Eis o Cristo total, Cabeça e Corpo, um só, formado de muitos […]. Quer seja a Cabeça que fale, quer sejam os membros, é Cristo que fala: fala desempenhando o papel de Cabeça (ex persona capitis), ou, então, desempenhando o papel do Corpo (ex persona corporis). Conforme ao que está escrito: “Serão os dois uma só carne. É esse um grande mistério; digo-o em relação a Cristo e à Igreja” (Ef 5, 31-32). E o próprio Senhor diz no Evangelho: “Já não são dois, mas uma só carne” (Mt 19, 6).

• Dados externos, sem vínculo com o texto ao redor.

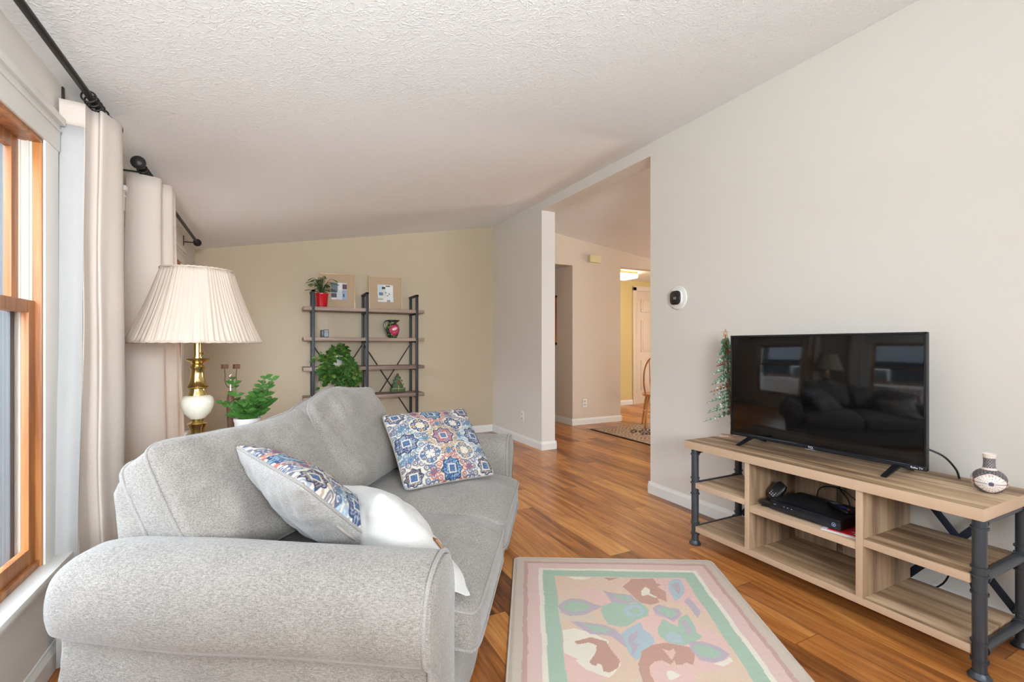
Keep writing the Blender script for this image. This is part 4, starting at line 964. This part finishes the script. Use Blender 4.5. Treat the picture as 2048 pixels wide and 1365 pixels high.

Como vedes, temos, de algum modo, duas pessoas diferentes; no entanto, tornam-se uma só na união esponsal […] “Diz-se ‘Esposo’ enquanto Cabeça e ‘esposa’ enquanto Corpo”.

 Efetivamente o matrimonio entre o homem e a mulher não é senão “um mistério, quer dizer um sinal sagrado daquele vínculo sacratíssimo que une Cristo Nosso Senhor à Igreja” (CATECISMO ROMANO, 1962: 333). 

Assim, devemos considerar o matrimônio sacramental como um símbolo desta sublime união, e não o contrário, pois o mais alto é o esponsal de Cristo com a Igreja, simbolizado na união matrimonial natural elevada à categoria de sacramento, como assevera Sertillanges (1946: 268-269, tradução nossa):

São Paulo nos diz que [o matrimônio] significa a união de Cristo com a Igreja, e que, em conseqüência, tende, quanto nele está, a garantir os efeitos desta união e a causa disto é um grande sacramento. […] Há nele um símbolo, posto que a doação recíproca dos esposos com objeto de formar uma vida completa é a imagem da união, mais ampla, de toda a humanidade com seu Redentor.[5]

            Esta eloqüente aplicação da referida figura nos pode fazer bem entender o valor dos atos da Igreja e quanto têm de aceitável e agradável à Divina Majestade como os de uma esposa amantíssima e perfeita (RAMIREZ, 1973: 1139).

 

 

MONTOJO MAGRO, Ignacio et all. O fundamento teológico da eficácia dos sacramentais. Centro Universitário Ítalo Brasileiro – Curso de Teologia. São Paulo, 2009. p. 35-37.


[1]Cícero, Familiares, 12, 25, 5: “Vi outros ventos e lutei contra outras tempestades” (Tradução nossa)

[2]A fim de seguir o critério habitual usado nos trabalhos de pesquisa teológica para citação das Sagradas Escrituras, colocaremos apenas a sigla do livro bíblico citado seguida do capítulo e do/s versículo/s (Ex. Mc 1, 35-36). A Bíblia Sagrada usada para tal é a que consta nas referências bibliográficas, a não ser que seja uma citação bíblica dentro duma outra citação, caso no qual seguiremos evidentemente a mesma. Este critério foi seguido também pela anterior turma de Teologia deste centro.

[3]Texto original em espanhol: “El Cuerpo Místico de Cristo es, a manera del cuerpo humano, un organismo spiritual que, unido a Cristo como a su cabeza, vive la vida misma de Cristo, animado por el Espíritu de Cristo”

[4]Texto original em espanhol: “Esta luz […] ilumina la Iglesia, que se muestra a nuestros ojos más divina”

[5]Texto original em espanhol: “San Pablo nos dice que significa la unión de Cristo con la Iglesia, y que, por consiguiente, tiende, cuanto en él está, a asegurar los efectos de esta unión y que a causa de esto, es una gran sacramento. […] Hay en él un símbolo, puesto que la donación recíproca de los esposos con objeto de formar una vida completa es la imagen de la unión, más vasta, de toda la humanidad con su Redentor”.